** Problem to solve **
Compute how many lines in the entries below contain "More", and output nothing but the number.

** Material provided **
•••

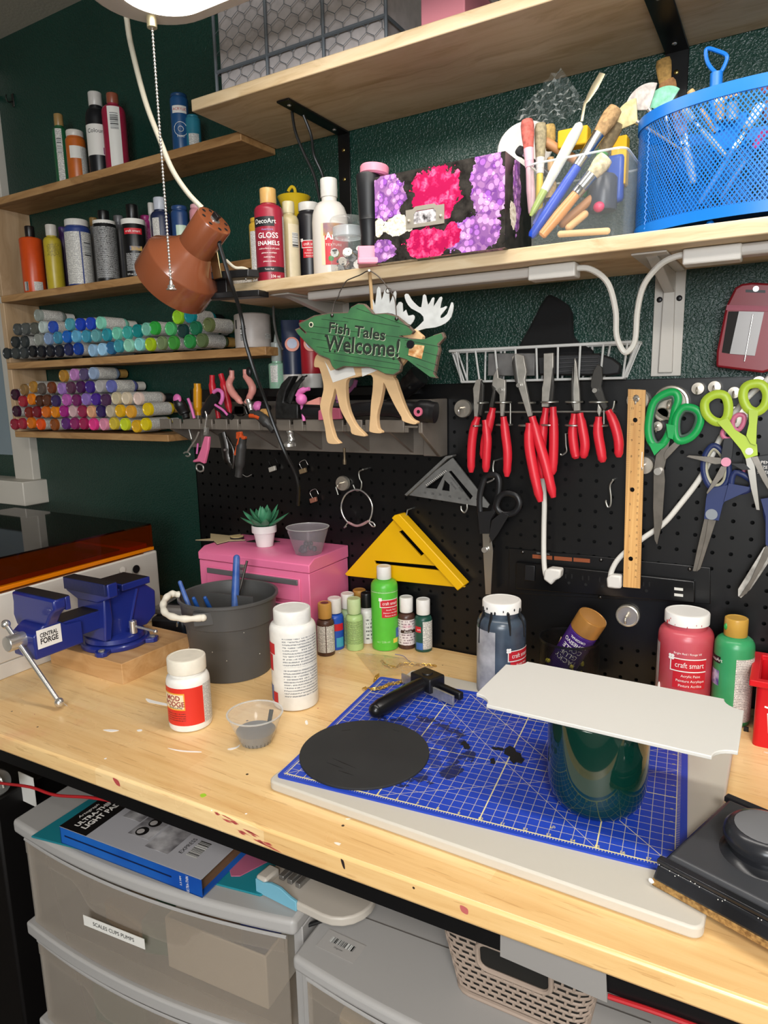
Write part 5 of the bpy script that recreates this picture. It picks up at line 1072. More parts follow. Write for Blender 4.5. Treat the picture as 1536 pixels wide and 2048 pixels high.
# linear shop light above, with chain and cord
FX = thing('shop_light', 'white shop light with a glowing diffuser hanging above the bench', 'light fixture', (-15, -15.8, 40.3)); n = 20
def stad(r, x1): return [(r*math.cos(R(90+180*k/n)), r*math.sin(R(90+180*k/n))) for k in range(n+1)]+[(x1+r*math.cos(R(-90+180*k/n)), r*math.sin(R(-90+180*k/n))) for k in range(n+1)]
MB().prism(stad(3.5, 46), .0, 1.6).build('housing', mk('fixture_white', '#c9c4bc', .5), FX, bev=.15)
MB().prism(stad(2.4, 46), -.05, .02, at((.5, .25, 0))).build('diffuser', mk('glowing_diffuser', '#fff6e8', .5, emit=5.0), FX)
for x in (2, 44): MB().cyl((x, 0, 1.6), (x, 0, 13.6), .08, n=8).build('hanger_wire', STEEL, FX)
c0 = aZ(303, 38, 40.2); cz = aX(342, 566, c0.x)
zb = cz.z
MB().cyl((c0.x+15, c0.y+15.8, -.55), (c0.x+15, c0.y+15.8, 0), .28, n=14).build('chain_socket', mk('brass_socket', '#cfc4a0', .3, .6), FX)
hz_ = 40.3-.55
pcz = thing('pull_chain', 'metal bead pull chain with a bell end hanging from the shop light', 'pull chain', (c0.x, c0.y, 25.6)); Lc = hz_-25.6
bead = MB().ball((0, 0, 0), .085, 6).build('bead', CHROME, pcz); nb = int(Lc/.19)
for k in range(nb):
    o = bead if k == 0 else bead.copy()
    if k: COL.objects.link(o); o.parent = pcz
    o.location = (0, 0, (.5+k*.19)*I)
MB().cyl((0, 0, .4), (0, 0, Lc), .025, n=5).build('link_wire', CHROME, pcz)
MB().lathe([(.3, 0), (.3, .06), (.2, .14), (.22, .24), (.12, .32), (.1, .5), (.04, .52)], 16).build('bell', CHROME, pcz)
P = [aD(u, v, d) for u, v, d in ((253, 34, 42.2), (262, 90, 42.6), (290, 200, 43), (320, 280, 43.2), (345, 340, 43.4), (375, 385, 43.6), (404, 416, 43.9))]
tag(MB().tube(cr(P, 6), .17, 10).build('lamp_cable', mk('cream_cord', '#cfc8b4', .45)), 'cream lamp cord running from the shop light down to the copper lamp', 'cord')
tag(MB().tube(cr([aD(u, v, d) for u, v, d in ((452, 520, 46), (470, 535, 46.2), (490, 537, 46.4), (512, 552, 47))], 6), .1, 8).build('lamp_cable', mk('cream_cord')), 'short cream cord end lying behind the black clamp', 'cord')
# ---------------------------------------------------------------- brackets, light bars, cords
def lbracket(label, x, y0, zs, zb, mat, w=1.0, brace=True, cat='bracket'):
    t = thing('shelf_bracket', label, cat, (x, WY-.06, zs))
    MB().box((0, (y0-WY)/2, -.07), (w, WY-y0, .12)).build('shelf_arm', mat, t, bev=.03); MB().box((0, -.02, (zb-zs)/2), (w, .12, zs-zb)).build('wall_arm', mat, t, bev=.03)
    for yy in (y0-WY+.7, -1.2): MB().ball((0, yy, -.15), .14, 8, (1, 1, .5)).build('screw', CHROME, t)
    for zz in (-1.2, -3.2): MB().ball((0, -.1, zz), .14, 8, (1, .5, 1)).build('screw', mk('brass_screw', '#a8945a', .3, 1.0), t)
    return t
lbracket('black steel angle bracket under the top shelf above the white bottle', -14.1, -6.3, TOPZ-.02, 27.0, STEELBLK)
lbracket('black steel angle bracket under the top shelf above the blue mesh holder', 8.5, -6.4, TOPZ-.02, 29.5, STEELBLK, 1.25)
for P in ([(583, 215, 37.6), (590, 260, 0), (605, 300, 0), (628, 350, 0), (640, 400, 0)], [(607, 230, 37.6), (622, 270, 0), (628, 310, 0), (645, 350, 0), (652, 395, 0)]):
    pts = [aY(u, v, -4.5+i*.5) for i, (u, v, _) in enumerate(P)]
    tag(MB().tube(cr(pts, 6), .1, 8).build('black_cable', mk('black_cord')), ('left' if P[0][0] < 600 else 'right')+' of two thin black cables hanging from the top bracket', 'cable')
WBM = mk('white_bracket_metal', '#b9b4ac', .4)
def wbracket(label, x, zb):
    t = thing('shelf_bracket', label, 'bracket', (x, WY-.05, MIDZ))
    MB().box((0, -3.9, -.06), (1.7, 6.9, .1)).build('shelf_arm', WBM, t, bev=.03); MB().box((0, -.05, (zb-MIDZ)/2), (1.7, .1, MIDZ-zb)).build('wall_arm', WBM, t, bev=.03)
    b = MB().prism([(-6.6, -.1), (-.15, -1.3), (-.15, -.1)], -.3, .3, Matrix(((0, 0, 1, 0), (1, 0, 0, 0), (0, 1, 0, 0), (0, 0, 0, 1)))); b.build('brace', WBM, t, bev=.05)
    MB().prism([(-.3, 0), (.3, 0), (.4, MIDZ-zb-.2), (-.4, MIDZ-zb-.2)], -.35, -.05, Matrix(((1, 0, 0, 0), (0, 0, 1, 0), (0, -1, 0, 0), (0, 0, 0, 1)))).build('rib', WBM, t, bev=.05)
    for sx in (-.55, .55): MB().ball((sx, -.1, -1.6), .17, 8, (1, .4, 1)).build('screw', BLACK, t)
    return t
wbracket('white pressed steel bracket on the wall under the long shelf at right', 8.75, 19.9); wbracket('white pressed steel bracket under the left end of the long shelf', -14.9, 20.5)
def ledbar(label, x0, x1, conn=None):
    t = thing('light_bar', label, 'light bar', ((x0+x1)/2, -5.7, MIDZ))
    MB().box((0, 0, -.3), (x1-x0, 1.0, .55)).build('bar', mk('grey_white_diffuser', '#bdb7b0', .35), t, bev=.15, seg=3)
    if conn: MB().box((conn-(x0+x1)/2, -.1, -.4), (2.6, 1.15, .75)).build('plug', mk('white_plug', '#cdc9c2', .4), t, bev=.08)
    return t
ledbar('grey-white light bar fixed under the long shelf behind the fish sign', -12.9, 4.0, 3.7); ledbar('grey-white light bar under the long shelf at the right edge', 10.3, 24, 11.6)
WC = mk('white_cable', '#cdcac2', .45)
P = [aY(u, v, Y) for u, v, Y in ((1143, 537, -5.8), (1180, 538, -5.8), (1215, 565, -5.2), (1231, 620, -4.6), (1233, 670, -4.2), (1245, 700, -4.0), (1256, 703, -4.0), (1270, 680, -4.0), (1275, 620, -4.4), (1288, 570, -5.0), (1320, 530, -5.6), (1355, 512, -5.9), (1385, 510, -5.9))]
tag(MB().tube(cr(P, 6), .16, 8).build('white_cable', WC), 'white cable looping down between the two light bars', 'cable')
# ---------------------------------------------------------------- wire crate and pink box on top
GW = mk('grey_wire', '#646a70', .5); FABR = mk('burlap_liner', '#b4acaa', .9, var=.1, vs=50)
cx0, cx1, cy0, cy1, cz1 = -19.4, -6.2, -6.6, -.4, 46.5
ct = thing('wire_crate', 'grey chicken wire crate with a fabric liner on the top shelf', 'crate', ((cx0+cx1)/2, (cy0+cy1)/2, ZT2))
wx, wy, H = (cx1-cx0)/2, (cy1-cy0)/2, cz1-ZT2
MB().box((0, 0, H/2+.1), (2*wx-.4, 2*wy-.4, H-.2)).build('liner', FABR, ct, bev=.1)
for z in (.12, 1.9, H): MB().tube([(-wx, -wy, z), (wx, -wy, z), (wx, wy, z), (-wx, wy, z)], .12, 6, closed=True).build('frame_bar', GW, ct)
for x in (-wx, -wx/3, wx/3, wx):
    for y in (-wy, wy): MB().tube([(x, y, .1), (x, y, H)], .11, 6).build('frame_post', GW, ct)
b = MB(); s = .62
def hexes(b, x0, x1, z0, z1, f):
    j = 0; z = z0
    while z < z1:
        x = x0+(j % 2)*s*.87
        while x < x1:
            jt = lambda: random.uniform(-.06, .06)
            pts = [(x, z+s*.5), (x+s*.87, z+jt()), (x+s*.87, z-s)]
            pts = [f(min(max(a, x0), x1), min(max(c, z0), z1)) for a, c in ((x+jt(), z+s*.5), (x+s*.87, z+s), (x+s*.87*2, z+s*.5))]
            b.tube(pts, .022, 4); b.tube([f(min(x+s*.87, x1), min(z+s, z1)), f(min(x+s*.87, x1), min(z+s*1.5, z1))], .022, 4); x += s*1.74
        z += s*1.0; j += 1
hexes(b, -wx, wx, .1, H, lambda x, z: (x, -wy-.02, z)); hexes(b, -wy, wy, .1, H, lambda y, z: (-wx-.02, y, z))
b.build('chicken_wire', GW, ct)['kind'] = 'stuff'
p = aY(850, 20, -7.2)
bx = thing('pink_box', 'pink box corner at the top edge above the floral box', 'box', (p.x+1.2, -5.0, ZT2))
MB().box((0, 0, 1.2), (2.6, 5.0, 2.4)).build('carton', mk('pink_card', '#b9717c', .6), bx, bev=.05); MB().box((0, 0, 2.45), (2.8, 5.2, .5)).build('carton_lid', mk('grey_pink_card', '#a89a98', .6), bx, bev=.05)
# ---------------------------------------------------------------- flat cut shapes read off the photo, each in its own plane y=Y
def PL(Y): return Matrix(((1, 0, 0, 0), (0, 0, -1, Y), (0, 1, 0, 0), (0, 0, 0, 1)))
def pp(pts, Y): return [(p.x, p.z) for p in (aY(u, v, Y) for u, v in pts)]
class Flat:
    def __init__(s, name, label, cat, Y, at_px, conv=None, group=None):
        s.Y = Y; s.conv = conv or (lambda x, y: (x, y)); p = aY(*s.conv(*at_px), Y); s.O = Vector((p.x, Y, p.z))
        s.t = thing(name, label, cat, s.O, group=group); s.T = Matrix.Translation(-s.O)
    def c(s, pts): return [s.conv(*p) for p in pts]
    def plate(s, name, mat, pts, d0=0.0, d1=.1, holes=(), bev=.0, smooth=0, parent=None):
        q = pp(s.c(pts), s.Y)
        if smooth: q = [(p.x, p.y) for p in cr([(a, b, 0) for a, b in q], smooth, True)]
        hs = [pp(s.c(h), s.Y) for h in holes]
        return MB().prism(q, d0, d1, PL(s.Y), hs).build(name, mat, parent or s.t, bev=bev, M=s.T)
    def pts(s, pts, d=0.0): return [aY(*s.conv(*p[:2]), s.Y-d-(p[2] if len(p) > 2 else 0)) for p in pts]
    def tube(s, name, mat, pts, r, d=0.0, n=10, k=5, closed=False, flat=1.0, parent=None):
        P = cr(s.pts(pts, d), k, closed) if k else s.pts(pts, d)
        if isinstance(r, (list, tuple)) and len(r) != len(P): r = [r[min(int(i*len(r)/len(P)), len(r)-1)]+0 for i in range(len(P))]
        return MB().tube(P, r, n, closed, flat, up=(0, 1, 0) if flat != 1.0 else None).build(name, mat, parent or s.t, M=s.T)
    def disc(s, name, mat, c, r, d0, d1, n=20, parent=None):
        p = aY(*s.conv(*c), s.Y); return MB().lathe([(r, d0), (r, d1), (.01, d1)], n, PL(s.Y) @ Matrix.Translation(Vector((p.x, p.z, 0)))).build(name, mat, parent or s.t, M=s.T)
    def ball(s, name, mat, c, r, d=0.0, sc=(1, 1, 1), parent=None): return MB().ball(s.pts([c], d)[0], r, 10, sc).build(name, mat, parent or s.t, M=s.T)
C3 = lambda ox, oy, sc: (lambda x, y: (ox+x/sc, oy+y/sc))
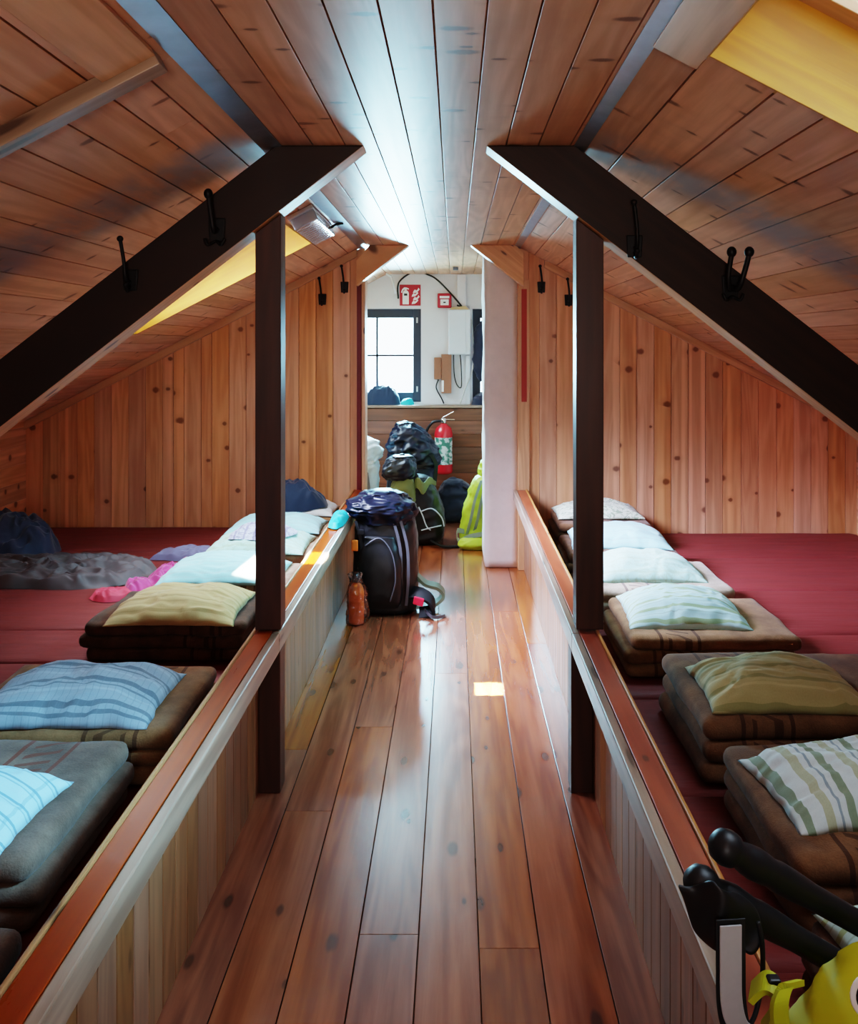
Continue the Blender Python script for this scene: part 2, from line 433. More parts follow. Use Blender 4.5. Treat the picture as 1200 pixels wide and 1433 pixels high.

•••

** The output **
2